As we all know, the outcome of the referendum held in the United Kingdom regarding remaining with or leaving the European Union resulted in a vote 52/48 in favour of leaving. What no one within the “corridors of power” appears to have really thought about was how the result might be implemented if, as proved the case, it was a vote to “leave”.
Obviously the “executive” step required to leave the European Union is for the government of the day to trigger Article 50 of the Treaty on European Union. However, as is now well known the High Court of England and Wales, presided over by no lesser than the Lord Chief Justice himself, has ruled that Article 50 cannot be activated without the approval of Parliament to do so.
While the High Court’s decision is awaiting an appeal straight to the Supreme Court of the United Kingdom, to be heard over three days from 5 December 2016, the reasoning of the High Court is quite orthodox and easily explained. In the “Westminster” system of government Parliament is supreme and the “law of the land” in terms of that made by the legislature (namely Parliament) can only be modified or repealed by Parliament itself. Indeed, as support for that basic proposition, the High Court referred to a decision of what is now known as the High Court of this country in Fitzgerald v Muldoon that concerned an attempt by the government of the day, under the leadership of one Robert Muldoon, to change superannuation rights that were enshrined in legislation. Only Parliament can affect rights so created.
What everyone appears to have overlooked in the Brexit debacle – everyone, that is, but for the plaintiffs who brought the case to the High Court and the High Court itself – is that the various treaties that the executive branch of the government of the United Kingdom has entered into since the 1960s as its part of the creation of the EU cannot have had any domestic effect within the United Kingdom itself but for primary legislation passed by Parliament. In very simple terms, that legislation takes the form of the European Communities Act 1972 (UK) that has had the effect of incorporating into the domestic law of the UK the various treaties and regulations that create the body of EU law. By this means, EU law has become part of the law of the UK.
What the High Court has accepted, and ruled, is that activation of Article 50 which inevitably results in the extraction of the UK from the EU means that part of the UK’s own law, while deriving from its membership of the EU, will be changed. That can only be done with the sanction of Parliament. That is why the High Court has ruled that the executive branch of the government (essentially the PM and her cabinet) cannot, without that approval, trigger Article 50. That is notwithstanding the outcome of the referendum because as the Court noted, the Courts know no “will of the people” other than that expressed in the acts of Parliament.

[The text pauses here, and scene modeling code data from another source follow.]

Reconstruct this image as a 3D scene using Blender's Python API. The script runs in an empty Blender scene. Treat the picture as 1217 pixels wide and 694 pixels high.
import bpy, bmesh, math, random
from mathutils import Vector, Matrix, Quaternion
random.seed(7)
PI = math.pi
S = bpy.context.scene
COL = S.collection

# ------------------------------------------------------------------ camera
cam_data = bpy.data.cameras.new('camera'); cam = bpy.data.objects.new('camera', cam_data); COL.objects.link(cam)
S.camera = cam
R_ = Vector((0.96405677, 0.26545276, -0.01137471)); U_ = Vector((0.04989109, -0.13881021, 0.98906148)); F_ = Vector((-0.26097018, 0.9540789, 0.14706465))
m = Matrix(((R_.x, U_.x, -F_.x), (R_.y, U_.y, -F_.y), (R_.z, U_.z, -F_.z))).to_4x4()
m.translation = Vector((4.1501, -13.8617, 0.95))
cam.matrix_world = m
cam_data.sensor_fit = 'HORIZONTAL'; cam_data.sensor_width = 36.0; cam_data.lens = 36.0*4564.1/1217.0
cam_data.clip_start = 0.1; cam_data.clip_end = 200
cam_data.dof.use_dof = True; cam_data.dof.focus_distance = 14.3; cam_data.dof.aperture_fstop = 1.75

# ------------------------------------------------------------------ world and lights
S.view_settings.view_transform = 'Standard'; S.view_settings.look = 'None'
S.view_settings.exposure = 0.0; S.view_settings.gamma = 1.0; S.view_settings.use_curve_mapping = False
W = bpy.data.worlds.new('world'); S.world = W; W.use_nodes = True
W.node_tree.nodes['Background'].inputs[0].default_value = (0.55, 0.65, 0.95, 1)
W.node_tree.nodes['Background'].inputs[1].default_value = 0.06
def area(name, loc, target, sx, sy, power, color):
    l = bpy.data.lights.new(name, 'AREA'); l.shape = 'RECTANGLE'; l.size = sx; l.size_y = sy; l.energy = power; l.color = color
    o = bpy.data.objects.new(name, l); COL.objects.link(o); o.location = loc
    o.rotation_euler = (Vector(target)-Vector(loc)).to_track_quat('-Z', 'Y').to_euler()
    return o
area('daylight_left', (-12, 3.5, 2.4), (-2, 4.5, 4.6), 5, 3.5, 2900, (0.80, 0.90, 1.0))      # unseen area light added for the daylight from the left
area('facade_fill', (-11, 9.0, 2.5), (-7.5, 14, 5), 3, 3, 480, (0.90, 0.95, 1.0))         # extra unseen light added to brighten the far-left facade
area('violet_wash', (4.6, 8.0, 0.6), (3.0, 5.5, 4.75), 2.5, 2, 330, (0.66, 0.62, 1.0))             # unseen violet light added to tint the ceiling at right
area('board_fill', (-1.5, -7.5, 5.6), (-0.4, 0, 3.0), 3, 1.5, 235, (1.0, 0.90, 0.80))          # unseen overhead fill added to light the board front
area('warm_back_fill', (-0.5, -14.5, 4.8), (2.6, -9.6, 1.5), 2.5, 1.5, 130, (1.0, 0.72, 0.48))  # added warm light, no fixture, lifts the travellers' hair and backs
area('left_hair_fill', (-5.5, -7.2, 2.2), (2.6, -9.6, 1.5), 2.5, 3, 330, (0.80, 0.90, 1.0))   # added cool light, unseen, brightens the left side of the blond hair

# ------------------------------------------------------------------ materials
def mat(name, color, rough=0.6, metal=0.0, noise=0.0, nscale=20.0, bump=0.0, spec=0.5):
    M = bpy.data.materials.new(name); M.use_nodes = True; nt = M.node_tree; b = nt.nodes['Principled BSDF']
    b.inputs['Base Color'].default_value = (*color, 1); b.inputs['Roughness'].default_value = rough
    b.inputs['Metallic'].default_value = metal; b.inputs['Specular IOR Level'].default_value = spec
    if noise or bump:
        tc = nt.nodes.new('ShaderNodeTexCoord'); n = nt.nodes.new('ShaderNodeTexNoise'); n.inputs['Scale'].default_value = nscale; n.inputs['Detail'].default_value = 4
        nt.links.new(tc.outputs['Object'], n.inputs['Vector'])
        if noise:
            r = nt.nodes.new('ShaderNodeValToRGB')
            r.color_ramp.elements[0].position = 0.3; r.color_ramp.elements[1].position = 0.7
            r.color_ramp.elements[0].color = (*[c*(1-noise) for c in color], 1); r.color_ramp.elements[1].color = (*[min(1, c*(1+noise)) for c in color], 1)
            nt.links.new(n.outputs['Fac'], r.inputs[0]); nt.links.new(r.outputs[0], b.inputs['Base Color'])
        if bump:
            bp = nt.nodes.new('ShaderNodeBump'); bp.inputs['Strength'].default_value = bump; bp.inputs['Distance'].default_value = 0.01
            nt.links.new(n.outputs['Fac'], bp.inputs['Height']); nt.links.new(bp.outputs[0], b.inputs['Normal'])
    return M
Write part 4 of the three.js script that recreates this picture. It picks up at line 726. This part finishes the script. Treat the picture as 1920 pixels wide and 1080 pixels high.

That is where it may well become very interesting in the event that the Supreme Court dismisses the appeal and the High Court decision stands. The matter will then have to be considered by both houses of Parliament (namely the UK House of Commons and the House of Lords) and both will have to vote on the question of whether or not the UK should activate Article 50. In the UK the outcome of referenda such as that held recently are, from Parliament’s point of view “advisory”. They are not binding. Both houses of Parliament are at liberty to vote on this question as they see fit. But how does your average parliamentarian vote given not only the outcome of the referendum but the closeness of it? It is certainly not an outcome that is so overwhelming that no reasonable Parliament could ignore it. Indeed, is it so close that it is not one that Parliament can, really, have that much regard for?

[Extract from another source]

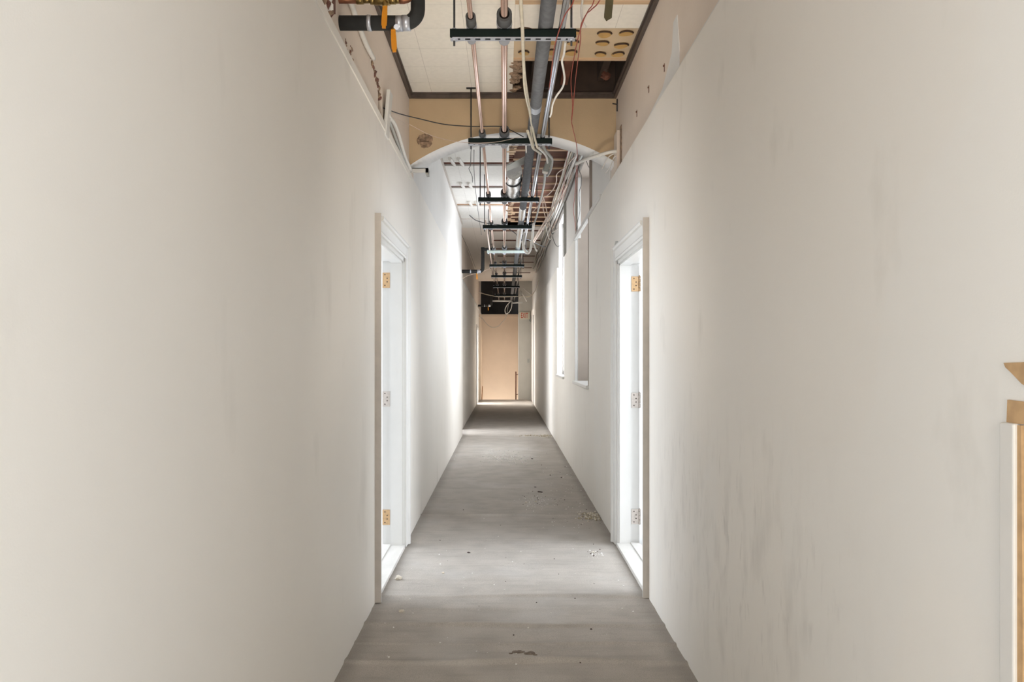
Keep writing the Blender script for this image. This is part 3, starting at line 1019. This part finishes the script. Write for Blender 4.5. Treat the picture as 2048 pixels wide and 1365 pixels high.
# ------------------------------------------------------------------ broken spots in walls
def blob_poly(cy, cz, ry, rz, seed, n=22):
    rn = random.Random(seed)
    return [(cy + ry * math.cos(2 * math.pi * k / n) * rn.uniform(.7, 1.1), cz + rz * math.sin(2 * math.pi * k / n) * rn.uniform(.7, 1.1)) for k in range(n)]


def chips(name, m, pts, label, seed, r=(.008, .02)):
    g = MB(); rn = random.Random(seed)
    for i, p in enumerate(pts):
        g.rock(p, rn.uniform(*r), .8, rn.randint(0, len(m) - 1), seed * 100 + i)
    return tag(g.build(name, m), label, 'broken plaster', None, 'stuff')


c = P(850, 281, YA0)
g = MB(); g.prism([(x, z) for (x, z) in blob_poly(c.x, c.z, .062, .056, 5)], 'y', YA0 - .003, YA0 + .001)
rn = random.Random(9)
for i in range(16):
    a = rn.uniform(0, 6.28); g.rock((c.x + .05 * math.cos(a), YA0 - .002, c.z + .045 * math.sin(a)), rn.uniform(.006, .014), .7, 0, i)
g.box(c.x - .035, c.x + .03, YA0 - .006, YA0 - .003, c.z - .010, c.z - .005, 1)
tag(g.build('bared_plaster_patch', [m_brickish, m_glue_d]), 'brown broken plaster patch on the tan wall left of the arch', 'broken plaster')
rn = random.Random(2)
chips('torn_wall_hole', [m_redpl, m_brickish, m_paleedge], [(XLU - .014, rn.uniform(2.75, 3.1), rn.uniform(2.74, 2.98)) for _ in range(60)],
      'torn red brown plaster around the pipes at the top of the left wall', 2, (.016, .038))
g = MB().box(XLU - .002, XLU + .008, 3.13, 3.17, 2.80, 3.0).build('rust_stained_edge', m_redpl)
tag(g, 'dark red upright strip on the left wall behind the brass pipe', 'broken plaster')
chips('torn_wall_hole', [m_redpl, m_brickish], [(XLU - .008, 3.4 + rn.uniform(0, .18), 2.745 + rn.uniform(0, .08)) for _ in range(16)],
      'small torn brown hole under the black insulated pipe on the left wall', 3, (.008, .018))
chips('torn_wall_hole', [m_redpl, m_brickish], [(XLU - .011, 4.02 + .32 * t + rn.uniform(-.02, .02), 2.98 - .12 * t + rn.uniform(-.02, .02)) for t in [k / 45 for k in range(46)]],
      'red torn plaster below the white conduit end on the left wall', 4, (.010, .024))
g = MB(); g.obox((-.700, 4.50, 2.80), (.010, .0, 0), (0, .055, 0), (.012, .0, .135)); 
tag(g.build('white_batten', m_trim, None, .003), 'short white batten standing beside the dark slot in the left wall', 'batten')
# sheet bracket at the left spring of the arch
g = MB(); g.box(-.722, -.58, 5.70, 5.80, 2.775, 2.781); g.box(-.722, -.58, 5.70, 5.705, 2.745, 2.781); g.box(-.60, -.58, 5.70, 5.80, 2.735, 2.781, 1)
tag(g.build('sheet_bracket', [m_trim, m_cable_g]), 'white sheet metal bracket at the left foot of the arch', 'bracket')
# right wall: plaster patch, raceway, hooks, nails
g = MB()
g.prism([(3.62, 2.69), (3.62, 2.86), (3.66, 3.02), (3.74, 3.02), (3.78, 2.88), (4.0, 2.78), (4.6, 2.735), (5.6, 2.70), (5.6, 2.69)], 'x', XRU - .003, XRU + .001)
tag(g.build('filler_patch', m_plaster_w), 'white filler patch above the panels of the right wall', 'plaster patch')
g = MB(); g.box(XRU - .025, XRU, 5.47, 5.62, 2.72, 3.0, 0); g.box(XRU - .004, XRU + .001, 5.40, 5.47, 2.72, 3.02, 1)
tag(g.build('wall_raceway', [m_upper, m_brickish], None), 'cream vertical raceway with a torn brown edge right of the arch', 'raceway')
g = MB(); g.tube([(XRU, 5.6, 3.23), (XRU - .04, 5.58, 3.23)], .005, 8); g.tube([(XRU - .003, 5.6, 3.27), (XRU - .003, 5.6, 3.18)], .006, 8)
tag(g.build('wall_hook', m_black), 'small black hook on the right wall beside the tan arch wall', 'hook')
for i, (u, v, lab) in enumerate(((1274, 224, 'lower'), (1298, 175, 'middle'), (1329, 132, 'upper'))):
    y = XRU * F / (u - CX); p = P(u, v, y)
    g = MB(); g.tube([(XRU, y, p.z), (XRU - .008, y, p.z)], .005, 8); g.box(XRU - .002, XRU, y - .006, y + .006, p.z - .03, p.z + .012)
    tag(g.build('nail_mark', m_rail), '%s of three brown nail marks above the right wall panels' % lab, 'nail')
# torn drywall beside an opening at the right edge, close to the camera
r = empty('torn_wall_casing', (XR, 1.15, 0)); tag(r, 'white upright casing with torn brown drywall at the right edge of the picture', 'door casing')
MB().box(XR - .012, XR + .004, 1.172, 1.206, 0, 1.252).build('casing_board', m_casing, r, .003)
g = MB(); g.prism([(1.173, 0), (1.173, 1.25), (1.163, 1.25), (1.159, .9), (1.163, .6), (1.157, .3), (1.161, 0)], 'x', XR - .006, XR + .002)
g.build('raw_edge', m_ply, r)
g = MB(); g.prism([(1.200, 1.252), (1.198, 1.288), (1.10, 1.286), (1.10, 1.252)], 'x', XR - .004, XR + .001)
g.prism([(1.203, 1.340), (1.207, 1.347), (1.10, 1.350), (1.10, 1.240 + .05), (1.165, 1.315), (1.19, 1.332)], 'x', XR - .004, XR + .001)
g.build('torn_paper', m_ply, r)
MB().box(XR - .002, XR + .001, 1.06, 1.160, 0, 1.252).build('bared_board', m_paleedge, r)

# ------------------------------------------------------------------ cables and wires
def up(u, y):
    """where a strand at depth y meets the near ceiling"""
    return (u, CY - (ZN - CH) * F / y, y)


def wire(name, m, r, pts, label, cat='cable', group=None, n=8, sp=6):
    o = MB().tube([P(*p) for p in pts], r, n, smooth_path=sp).build(name, m)
    return tag(o, label, cat, group)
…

One does have to wonder what the thinking was behind putting the question of the EU to referendum. Perhaps it was based on a misguided assumption within Westminster that the result would confirm that the UK wishes to remain within in the Union and, therefore, there was little thought given to the implications of the contrary result. Maybe that’s the case. Maybe that’s not the case. Maybe the government had considered this very question and decided, presumably on advice received, that reference to Parliament was not required. That, however, seems unlikely for the arguments put on behalf of the government to the High Court were not, at least on our reading, particularly persuasive. It seems unlikely that, if the point had been considered, it would have been left unmentioned throughout the referendum process.
What a mess. It is no wonder there is talk of an early election in the UK. What Parliament would want to hold this “poisoned chalice”?